While you may be paying the minimum on credit cards to pay down debt, this could hurt you because if you want to improve your credit score, you must stop carrying a balance.

According to the Consumer Financial Protection Bureau, paying off your balance every month will help you boost your credit score. You should use no more than 30% of the total credit available to you.

“High utilization ratios can be viewed as evidence that you’re overly reliant on credit and financially unstable,” Kullberg said.

Even though making payments on time can help your credit score, you don’t want to drop it by adding too much credit. If you want an excellent score, you want to ensure that your credit utilization remains fairly low.

Applying For New Credit Cards

Experian warns against opening new credit accounts because each application could lead to a hard inquiry, hurting your score slightly. While you can’t always avoid this since you’ll eventually want to apply for a loan, you want to think twice before opening up a random credit card that you don’t really need.

“You don’t want to make too many credit applications at once,” Kullberg said. “Each can lead to a ‘hard’ inquiry on your credit report that can drop your number for a period of time. All those inquiries are a sign of financial distress, and lenders don’t like that. “

You may want to improve your credit by applying for more credit types, but you don’t want to make the mistake of putting out too many applications at once.

Ignoring Mistakes on Your Credit Report

You need to stop ignoring your credit report and any potential mistakes that could be on it. Even though it may feel draining to review your finances constantly, you don’t want to miss out on major mistakes that could hurt your credit score.

“The most important thing to do is to look at your credit factors through a number of free services available and see why your score changed,” Kahn said. “Make sure that there aren’t any incorrect accounts or missed payments on your account.
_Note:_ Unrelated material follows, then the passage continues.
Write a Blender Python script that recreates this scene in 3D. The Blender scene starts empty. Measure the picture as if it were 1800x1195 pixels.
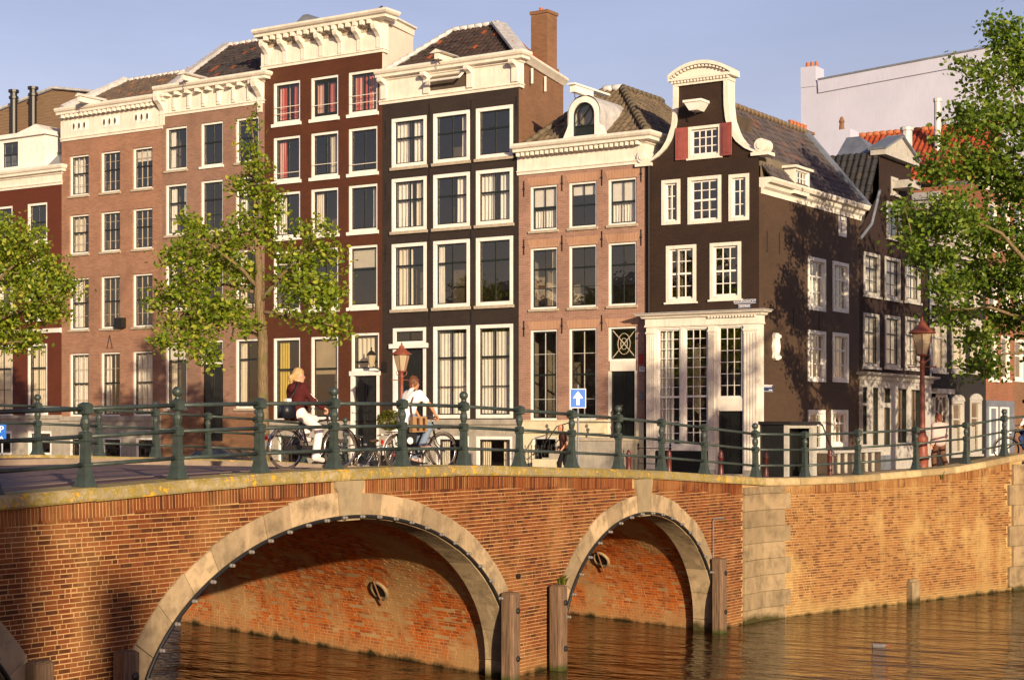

If you find a mistake, you should handle that immediately by contacting the issuer or filing a dispute with the credit bureau.”

Equifax suggests reviewing your credit report from all three nationwide consumer reporting agencies as a wise first step to improving your credit score. If you want to improve your credit, you’ll want to know which areas need to be addressed specifically.

“Check the report for errors and dispute inaccuracies right away,” Kullberg said. “Keeping it clean will lift your score not only by correcting mistakes that are weighing down it but also by preventing identity theft.”

You want to ensure there’s no inaccurate information or any signs of fraud. You also want to determine if any unpaid balances have gone to collections.

Closing Credit Cards

If you just paid off a credit card balance, it can be tempting to close this account down. Equifax warns that you should avoid closing any old accounts because keeping these open can improve your length of credit history. Since your credit history accounts for 15% of your credit score, you’ll want to keep your older accounts active, so you must stop closing credit accounts.

“Many people close credit cards when they pay them off, but this can be a mistake for your score since having a longer trade history improves your score,” Kahn said. “Try to keep cards open, especially if they don’t have an annual fee, and this will increase your score over time.”

Just because you paid off a balance doesn’t mean you should close the credit account. You want to build your credit history by keeping those accounts open longer.

The average credit score in 2023 in the U.S. was 715, so there’s no shame in being around this number. However, you may want to make improvements if your credit score is around 700, so you can reach the 800 level. A higher credit score will lead to favorable loan terms which can save you money in the long run.